Congress will not pass a new transportation bill, nor will it address the long-term funding crisis undermining the nation’s infrastructure, former Transportation Secretary Ray LaHood said.

“The current Congress is not in a mood to pass a multiyear transportation bill, and certainly not in a mood to try and figure out how to fund infrastructure in America,” LaHood said during an April 4 conference call held by Stifel, Nicolaus & Company, Inc.

“Given an election year . . . given the fact that it was so difficult to pass a two-year MAP-21 bill, it’s highly unlikely that there’ll be a transportation bill passed by the end of September,” he said.
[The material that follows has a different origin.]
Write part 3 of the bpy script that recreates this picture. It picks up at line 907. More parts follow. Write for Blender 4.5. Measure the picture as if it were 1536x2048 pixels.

MAP-21, the current transportation funding law, expires Sept. 30, and the Highway Trust Fund is expected to be insolvent by the late summer.



The situation is “bleak” for transportation stakeholders across the country, LaHood said, adding that he expects Congress will just pass extensions of MAP-21 and transfer money from the general fund to the trust fund.

What lawmakers should do is increase fuel taxes and index them to inflation, he said. Those taxes, he added, provided the “pot of money” that made America No. 1 in infrastructure in the world, a position the country no longer holds, he said.

The fuel tax has not been increased in 20 years, although several environmental and business groups, including American Trucking Associations and the U.S. Chamber of Congress, are pressing for higher diesel and gasoline taxes.